We received lots of good solutions to this problem - well done everyone! Many of you spotted that Mr McGregor should put $7$ plants in his potting shed at the beginning, and put $8$ plants in each garden. Well done to Henry from Finton House School, Ruth from Manchester High School for Girls, Liam from Wilbarston School, Mel from Christ Church Grammar School, Rachel from Beecroft Public School in Australia, Yanqing from Devenport High School for Girls and Daniel from Junction City High School for their detailed explanations of how they arrived at the answer.

Henry from Finton House School wrote:

"$1 \times2 \times2 \times2 = 8$.

8 therefore seems likely to be the number in the garden. Let's try it.

The number in the shed at the end must be the number in the garden.

Now what number do we double to get to $8$? It must be $4$.

$4 + 8 = 12$. $12$ divided by $2 = 6$.

$6 + 8 = 14$. $14$ divided by $2 = 7$."

Liam used similar logic:

"Just work backwards from the last garden. Imagine there to be $8$ plants in each garden. (You can't have odd numbers in a garden as the last garden must be double the whole number of plants left after the 2nd garden was planted. I chose $8$ because it's a conveniently sized power of 2.) There must have been $4$ plants left after the 2nd garden was planted so before it was planted there must have been $12$ which is double $6$. $6+8=14$. So Mr McGregor needs to put $14/2$ or $7$ plants in his magic potting shed at the beginning!"

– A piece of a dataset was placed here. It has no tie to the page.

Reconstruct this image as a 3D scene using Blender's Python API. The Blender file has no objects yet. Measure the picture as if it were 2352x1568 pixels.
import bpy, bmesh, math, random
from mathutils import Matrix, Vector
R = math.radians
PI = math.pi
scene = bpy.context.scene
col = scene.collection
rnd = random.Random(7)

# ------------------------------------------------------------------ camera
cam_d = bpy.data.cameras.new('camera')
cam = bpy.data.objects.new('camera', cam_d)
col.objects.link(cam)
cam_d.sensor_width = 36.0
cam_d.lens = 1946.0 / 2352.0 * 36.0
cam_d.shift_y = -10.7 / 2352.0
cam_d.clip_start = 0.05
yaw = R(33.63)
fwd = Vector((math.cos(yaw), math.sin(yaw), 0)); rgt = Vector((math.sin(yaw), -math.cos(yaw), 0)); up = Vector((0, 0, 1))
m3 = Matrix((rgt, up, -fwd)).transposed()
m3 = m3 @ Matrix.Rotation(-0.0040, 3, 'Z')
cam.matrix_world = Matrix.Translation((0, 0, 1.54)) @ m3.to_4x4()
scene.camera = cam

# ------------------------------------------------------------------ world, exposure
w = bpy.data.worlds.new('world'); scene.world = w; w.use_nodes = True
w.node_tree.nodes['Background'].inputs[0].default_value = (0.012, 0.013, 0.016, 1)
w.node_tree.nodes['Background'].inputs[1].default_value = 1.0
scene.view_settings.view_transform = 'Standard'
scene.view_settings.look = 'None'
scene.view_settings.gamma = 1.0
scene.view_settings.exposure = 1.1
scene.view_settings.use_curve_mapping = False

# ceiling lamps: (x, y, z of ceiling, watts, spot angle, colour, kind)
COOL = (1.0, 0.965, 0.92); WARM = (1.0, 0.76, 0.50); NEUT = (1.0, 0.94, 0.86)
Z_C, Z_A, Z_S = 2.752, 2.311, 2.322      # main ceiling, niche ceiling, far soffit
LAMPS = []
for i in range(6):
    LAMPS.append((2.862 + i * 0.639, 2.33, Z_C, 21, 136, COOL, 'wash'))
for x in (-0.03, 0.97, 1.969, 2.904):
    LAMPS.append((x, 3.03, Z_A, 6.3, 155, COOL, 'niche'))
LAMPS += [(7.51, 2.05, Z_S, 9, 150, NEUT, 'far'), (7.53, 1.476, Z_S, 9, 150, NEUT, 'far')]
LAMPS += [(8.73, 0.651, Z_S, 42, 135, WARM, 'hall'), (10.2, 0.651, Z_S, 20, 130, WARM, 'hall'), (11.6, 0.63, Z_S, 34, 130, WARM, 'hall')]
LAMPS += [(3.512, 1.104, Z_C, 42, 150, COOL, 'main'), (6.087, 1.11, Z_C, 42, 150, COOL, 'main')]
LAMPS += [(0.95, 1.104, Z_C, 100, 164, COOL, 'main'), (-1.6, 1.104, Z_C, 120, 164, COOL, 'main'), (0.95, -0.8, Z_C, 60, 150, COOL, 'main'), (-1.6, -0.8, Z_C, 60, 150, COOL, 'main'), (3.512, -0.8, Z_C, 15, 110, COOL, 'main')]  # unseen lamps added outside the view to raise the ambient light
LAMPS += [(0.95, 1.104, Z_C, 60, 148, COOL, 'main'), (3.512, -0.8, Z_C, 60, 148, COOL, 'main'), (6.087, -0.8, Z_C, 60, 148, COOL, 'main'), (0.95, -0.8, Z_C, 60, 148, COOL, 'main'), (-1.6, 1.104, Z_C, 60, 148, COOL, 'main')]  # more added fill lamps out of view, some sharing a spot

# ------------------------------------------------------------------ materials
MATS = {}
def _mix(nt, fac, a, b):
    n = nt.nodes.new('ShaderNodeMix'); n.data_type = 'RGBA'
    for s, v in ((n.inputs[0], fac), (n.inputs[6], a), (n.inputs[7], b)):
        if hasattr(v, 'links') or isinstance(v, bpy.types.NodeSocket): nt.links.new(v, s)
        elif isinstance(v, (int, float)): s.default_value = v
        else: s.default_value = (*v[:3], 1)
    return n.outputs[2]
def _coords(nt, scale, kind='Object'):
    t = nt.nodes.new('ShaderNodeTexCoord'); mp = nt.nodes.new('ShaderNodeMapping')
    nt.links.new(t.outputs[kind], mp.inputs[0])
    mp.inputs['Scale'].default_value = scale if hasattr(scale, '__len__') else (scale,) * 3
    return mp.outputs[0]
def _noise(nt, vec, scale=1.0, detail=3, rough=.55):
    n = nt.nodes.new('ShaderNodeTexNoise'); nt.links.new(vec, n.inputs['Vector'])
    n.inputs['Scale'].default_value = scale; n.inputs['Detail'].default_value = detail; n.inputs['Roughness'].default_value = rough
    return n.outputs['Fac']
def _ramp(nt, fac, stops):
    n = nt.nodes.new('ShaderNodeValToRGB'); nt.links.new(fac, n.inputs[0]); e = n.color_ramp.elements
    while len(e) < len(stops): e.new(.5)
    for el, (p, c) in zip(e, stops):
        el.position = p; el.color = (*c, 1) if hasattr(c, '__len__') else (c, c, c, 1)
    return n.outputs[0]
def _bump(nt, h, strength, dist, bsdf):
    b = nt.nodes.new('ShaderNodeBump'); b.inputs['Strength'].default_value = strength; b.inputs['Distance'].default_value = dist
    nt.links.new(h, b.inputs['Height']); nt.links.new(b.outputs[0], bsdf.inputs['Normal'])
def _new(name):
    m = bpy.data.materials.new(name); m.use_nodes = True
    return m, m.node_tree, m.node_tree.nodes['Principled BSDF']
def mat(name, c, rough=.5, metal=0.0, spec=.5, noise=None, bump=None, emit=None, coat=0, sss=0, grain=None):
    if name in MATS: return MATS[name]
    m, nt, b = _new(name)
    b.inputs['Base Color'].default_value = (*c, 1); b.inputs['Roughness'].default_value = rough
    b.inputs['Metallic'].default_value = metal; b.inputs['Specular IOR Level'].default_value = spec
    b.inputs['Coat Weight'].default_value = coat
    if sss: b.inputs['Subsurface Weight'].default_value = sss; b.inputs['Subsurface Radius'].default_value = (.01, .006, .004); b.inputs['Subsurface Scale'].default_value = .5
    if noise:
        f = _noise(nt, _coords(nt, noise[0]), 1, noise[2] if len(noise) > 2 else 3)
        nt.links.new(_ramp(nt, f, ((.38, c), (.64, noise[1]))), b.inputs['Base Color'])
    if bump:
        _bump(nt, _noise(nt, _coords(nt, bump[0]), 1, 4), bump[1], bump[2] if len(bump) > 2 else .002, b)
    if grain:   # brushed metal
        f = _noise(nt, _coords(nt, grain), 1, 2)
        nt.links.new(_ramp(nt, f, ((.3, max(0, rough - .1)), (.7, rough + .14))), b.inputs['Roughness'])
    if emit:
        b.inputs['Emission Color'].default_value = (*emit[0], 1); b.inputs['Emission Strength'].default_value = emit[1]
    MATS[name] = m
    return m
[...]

Yanqing and Rachel used algebra. Here is Yanqing's solution:

"First, we make the number of plants put in the shed $n$, and the number planted each night $x$. So by the first morning, the number has doubled to $2n$ in the shed. We plant $x$ of them, leaving $2n-x$ in the shed overnight. By the second morning, we have $2(2n-x)=4n-2x$ in the shed. Planting $x$ of them, we are left with $4n-2x-x=4n-3x$ in the shed. By the third morning, there should be $2(4n-3x)=8n-6x$ plants in the shed. There need to be $x$ plants in the shed, as we need to plant all of them, so $8n-6x=x$ and $8n=7x$.

We can now say that the ratio of $n$ to $x$ is $7:8$, so the smallest values for $n$ and $x$, where they are both positive whole numbers, are obviously $7$ and $8$.

Other numbers which will work are all multiples of $7$."



This works when you try it out, and if you multiply both numbers by another number, those new numbers work too."